Your goal:
For the copy, please give all of the data again exactly and leave the pictures out.

━━━━━ Data lines

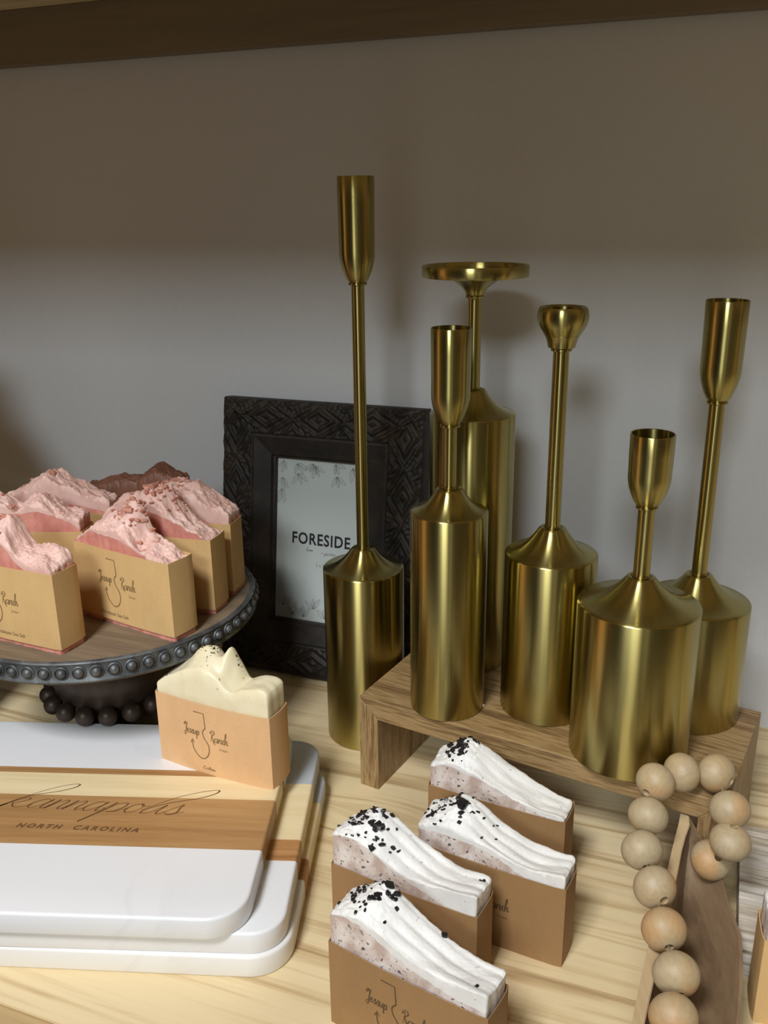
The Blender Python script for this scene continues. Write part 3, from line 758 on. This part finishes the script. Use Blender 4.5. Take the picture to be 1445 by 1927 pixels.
def rail(length, place):
    NL, NC = 300, 54; v = []; f = []
    for j in range(NC + 1):
        c = FB * j / NC
        for i in range(NL + 1):
            l = c + (length - 2 * c) * i / NL
            cw = .0315
            if c < cw:
                h = .0045 + .0035 * min(1, c / .006)
                P = .052; lp = ((l - length / 2 + P / 2) % P) - P / 2
                dm = abs(lp) / (P / 2) + abs(c - cw / 2) / (cw / 2)
                k = .5 + .5 * math.cos(2 * pi * dm * 1.9)
                vein = .5 + .5 * math.cos(2 * pi * (abs(lp) + .5 * c) / .0052)
                carve = k ** 1.6 * (.75 if dm < 1 else .5) + .25 * vein * (dm > 1)
                edge = min(1, c / .003, (cw - c) / .003)
                h += (carve - .5) * .0030 * max(0, edge) + .0012 * noise.noise(Vector((l * 130, c * 130, length * 9)))
            else:
                q = (c - cw) / (FB - cw)
                h = .0078 - .0045 * q - (.0035 if q > .9 else 0) - .0012 * (q < .06) + .0002 * noise.noise(Vector((l * 60, c * 60, 1)))
            if c == 0: h = .0
            v.append(place(l, c, h))
    n = NL + 1
    for j in range(NC):
        for i in range(NL): f.append((j * n + i, j * n + i + 1, (j + 1) * n + i + 1, (j + 1) * n + i))
    # back and sides
    B = len(v)
    for (l, c) in ((0, 0), (length, 0), (length - FB, FB), (FB, FB)): v.append(place(l, c, -.012))
    f.append((B + 3, B + 2, B + 1, B)[::1])
    f.append(tuple([B, B + 1] + [i for i in range(NL, -1, -1)]))
    f.append(tuple([B + 2, B + 3] + [NC * n + i for i in range(NL + 1)]))
    f.append(tuple([B + 3, B] + [j * n for j in range(NC + 1)]))
    f.append(tuple([B + 1, B + 2] + [j * n + NL for j in range(NC, -1, -1)]))
    return v, f
for L_, pl in ((FW, lambda l, c, h: (l, c, h)), (FW, lambda l, c, h: (FW - l, FH - c, h)), (FH, lambda l, c, h: (c, FH - l, h)), (FH, lambda l, c, h: (FW - c, l, h))):
    v, f = rail(L_, pl); link('frame_rail', v, f, FRM, pf, smooth=True, sharp=60)
PAPER = plain('white_insert_paper', L(208, 212, 208), .6)
mb = MB(); mb.box(FB - .002, FW - FB + .002, FB - .002, FH - FB + .002, -.0062, -.0050); ins = mb.build('printed_insert', PAPER, pf, smooth=False)
mb = MB(); mb.box(.004, FW - .004, .004, FH - .004, -.0120, -.0066); mb.build('backing_board', plain('backing_card', L(60, 50, 40), .9), pf, smooth=False)
g = NT('picture_glass'); g.t.nodes.remove(g.b)
tr = g.n('ShaderNodeBsdfTransparent'); gl = g.n('ShaderNodeBsdfGlossy'); gl.inputs['Roughness'].default_value = .06
fr = g.n('ShaderNodeFresnel'); fr.inputs[0].default_value = 1.5; mx = g.n('ShaderNodeMixShader')
g.t.links.new(fr.outputs[0], mx.inputs[0]); g.t.links.new(tr.outputs[0], mx.inputs[1]); g.t.links.new(gl.outputs[0], mx.inputs[2])
g.t.links.new(mx.outputs[0], g.t.nodes['Material Output'].inputs[0])
mb = MB(); mb.box(FB - .0015, FW - FB + .0015, FB - .0015, FH - FB + .0015, -.0040, -.0028); mb.build('glass_pane', g.m, pf, smooth=False)
MI = Matrix.Translation((FB, FB, -.00488))
ow, oh = FW - 2 * FB, FH - 2 * FB
parts = [text_mesh('t', 'FORESIDE', .0152, BLACKINK, None, MI @ Matrix.Translation((ow * .5, .0742, 0)), offset=.00035, align='CENTER', spacing=1.12, sx=.82)]
cat('brand_lettering', parts, [BLACKINK], ins)
sm = [script('home', .0016, .00022, MI @ Matrix.Translation((ow * .34, .0675, 0)), .3, .5, glyphs={**G, 'm': ([(-.05, .3), (.15, 1), (.1, 0), (.3, .8), (.55, 1), (.55, 0), (.75, .8), (1.0, 1), (1.05, 0), (1.3, .3)], 1.35)})[0]]
sm = sm[0]
sm.append(text_mesh('t', '+ garden', .0042, GREYINK, None, MI @ Matrix.Translation((ow * .50, .0655, 0)), shear=.3))
sm.append(text_mesh('t', '5 x 7', .0042, GREYINK, None, MI @ Matrix.Translation((ow * .5, .0535, 0)), align='CENTER'))
cat('small_lettering', sm, [GREYINK], ins)
rg = random.Random(3); lf = []
def leaf(x, y, a, ln):
    ca, sa = math.cos(a), math.sin(a)
    def q(s, t): return (x + ca * s - sa * t, y + sa * s + ca * t)
    lf.append(ribbon([q(0, 0), q(ln * .35, ln * .17), q(ln * .8, ln * .10), q(ln, 0), q(ln * .7, -ln * .10), q(ln * .3, -ln * .13), q(0, 0)], .00028, MI, n=4))
    lf.append(ribbon([q(0, 0), q(ln * .7, 0)], .00018, MI, n=2))
def sprig(x, y, a, ln):
    for k in (-.55, .1, .75): leaf(x, y, a + k + rg.uniform(-.15, .15), ln * rg.uniform(.7, 1.1))
for (x, y) in ((.006, oh - .003), (.020, oh - .005), (.021, oh - .014), (.036, oh - .004), (.038, oh - .006), (.058, oh - .003), (.060, oh - .014), (.075, oh - .005), (.086, oh - .012), (.086, oh - .026), (.005, oh - .019), (.004, oh - .03)):
    sprig(x, y, -pi / 2 + rg.uniform(-.5, .5), .012)
for (x, y) in ((.008, .012), (.018, .004), (.030, .003), (.040, .012), (.052, .004), (.064, .012), (.078, .006), (.086, .014)):
    sprig(x, y, pi / 2 + rg.uniform(-.5, .5), .012)
lf = [p for p in lf if all(.0 <= q[0] - FB <= ow and .0 <= q[1] - FB <= oh for q in p[0])]
cat('printed_pattern', lf, [LEAFINK], ins)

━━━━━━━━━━

Full answer:
The Blender Python script for this scene continues. Write part 3, from line 758 on. This part finishes the script. Use Blender 4.5. Take the picture to be 1445 by 1927 pixels.
def rail(length, place):
    NL, NC = 300, 54; v = []; f = []
    for j in range(NC + 1):
        c = FB * j / NC
        for i in range(NL + 1):
            l = c + (length - 2 * c) * i / NL
            cw = .0315
            if c < cw:
                h = .0045 + .0035 * min(1, c / .006)
                P = .052; lp = ((l - length / 2 + P / 2) % P) - P / 2
                dm = abs(lp) / (P / 2) + abs(c - cw / 2) / (cw / 2)
                k = .5 + .5 * math.cos(2 * pi * dm * 1.9)
                vein = .5 + .5 * math.cos(2 * pi * (abs(lp) + .5 * c) / .0052)
                carve = k ** 1.6 * (.75 if dm < 1 else .5) + .25 * vein * (dm > 1)
                edge = min(1, c / .003, (cw - c) / .003)
                h += (carve - .5) * .0030 * max(0, edge) + .0012 * noise.noise(Vector((l * 130, c * 130, length * 9)))
            else:
                q = (c - cw) / (FB - cw)
                h = .0078 - .0045 * q - (.0035 if q > .9 else 0) - .0012 * (q < .06) + .0002 * noise.noise(Vector((l * 60, c * 60, 1)))
            if c == 0: h = .0
            v.append(place(l, c, h))
    n = NL + 1
    for j in range(NC):
        for i in range(NL): f.append((j * n + i, j * n + i + 1, (j + 1) * n + i + 1, (j + 1) * n + i))
    # back and sides
    B = len(v)
    for (l, c) in ((0, 0), (length, 0), (length - FB, FB), (FB, FB)): v.append(place(l, c, -.012))
    f.append((B + 3, B + 2, B + 1, B)[::1])
    f.append(tuple([B, B + 1] + [i for i in range(NL, -1, -1)]))
    f.append(tuple([B + 2, B + 3] + [NC * n + i for i in range(NL + 1)]))
    f.append(tuple([B + 3, B] + [j * n for j in range(NC + 1)]))
    f.append(tuple([B + 1, B + 2] + [j * n + NL for j in range(NC, -1, -1)]))
    return v, f
for L_, pl in ((FW, lambda l, c, h: (l, c, h)), (FW, lambda l, c, h: (FW - l, FH - c, h)), (FH, lambda l, c, h: (c, FH - l, h)), (FH, lambda l, c, h: (FW - c, l, h))):
    v, f = rail(L_, pl); link('frame_rail', v, f, FRM, pf, smooth=True, sharp=60)
PAPER = plain('white_insert_paper', L(208, 212, 208), .6)
mb = MB(); mb.box(FB - .002, FW - FB + .002, FB - .002, FH - FB + .002, -.0062, -.0050); ins = mb.build('printed_insert', PAPER, pf, smooth=False)
mb = MB(); mb.box(.004, FW - .004, .004, FH - .004, -.0120, -.0066); mb.build('backing_board', plain('backing_card', L(60, 50, 40), .9), pf, smooth=False)
g = NT('picture_glass'); g.t.nodes.remove(g.b)
tr = g.n('ShaderNodeBsdfTransparent'); gl = g.n('ShaderNodeBsdfGlossy'); gl.inputs['Roughness'].default_value = .06
fr = g.n('ShaderNodeFresnel'); fr.inputs[0].default_value = 1.5; mx = g.n('ShaderNodeMixShader')
g.t.links.new(fr.outputs[0], mx.inputs[0]); g.t.links.new(tr.outputs[0], mx.inputs[1]); g.t.links.new(gl.outputs[0], mx.inputs[2])
g.t.links.new(mx.outputs[0], g.t.nodes['Material Output'].inputs[0])
mb = MB(); mb.box(FB - .0015, FW - FB + .0015, FB - .0015, FH - FB + .0015, -.0040, -.0028); mb.build('glass_pane', g.m, pf, smooth=False)
MI = Matrix.Translation((FB, FB, -.00488))
ow, oh = FW - 2 * FB, FH - 2 * FB
parts = [text_mesh('t', 'FORESIDE', .0152, BLACKINK, None, MI @ Matrix.Translation((ow * .5, .0742, 0)), offset=.00035, align='CENTER', spacing=1.12, sx=.82)]
cat('brand_lettering', parts, [BLACKINK], ins)
sm = [script('home', .0016, .00022, MI @ Matrix.Translation((ow * .34, .0675, 0)), .3, .5, glyphs={**G, 'm': ([(-.05, .3), (.15, 1), (.1, 0), (.3, .8), (.55, 1), (.55, 0), (.75, .8), (1.0, 1), (1.05, 0), (1.3, .3)], 1.35)})[0]]
sm = sm[0]
sm.append(text_mesh('t', '+ garden', .0042, GREYINK, None, MI @ Matrix.Translation((ow * .50, .0655, 0)), shear=.3))
sm.append(text_mesh('t', '5 x 7', .0042, GREYINK, None, MI @ Matrix.Translation((ow * .5, .0535, 0)), align='CENTER'))
cat('small_lettering', sm, [GREYINK], ins)
rg = random.Random(3); lf = []
def leaf(x, y, a, ln):
    ca, sa = math.cos(a), math.sin(a)
    def q(s, t): return (x + ca * s - sa * t, y + sa * s + ca * t)
    lf.append(ribbon([q(0, 0), q(ln * .35, ln * .17), q(ln * .8, ln * .10), q(ln, 0), q(ln * .7, -ln * .10), q(ln * .3, -ln * .13), q(0, 0)], .00028, MI, n=4))
    lf.append(ribbon([q(0, 0), q(ln * .7, 0)], .00018, MI, n=2))
def sprig(x, y, a, ln):
    for k in (-.55, .1, .75): leaf(x, y, a + k + rg.uniform(-.15, .15), ln * rg.uniform(.7, 1.1))
for (x, y) in ((.006, oh - .003), (.020, oh - .005), (.021, oh - .014), (.036, oh - .004), (.038, oh - .006), (.058, oh - .003), (.060, oh - .014), (.075, oh - .005), (.086, oh - .012), (.086, oh - .026), (.005, oh - .019), (.004, oh - .03)):
    sprig(x, y, -pi / 2 + rg.uniform(-.5, .5), .012)
for (x, y) in ((.008, .012), (.018, .004), (.030, .003), (.040, .012), (.052, .004), (.064, .012), (.078, .006), (.086, .014)):
    sprig(x, y, pi / 2 + rg.uniform(-.5, .5), .012)
lf = [p for p in lf if all(.0 <= q[0] - FB <= ow and .0 <= q[1] - FB <= oh for q in p[0])]
cat('printed_pattern', lf, [LEAFINK], ins)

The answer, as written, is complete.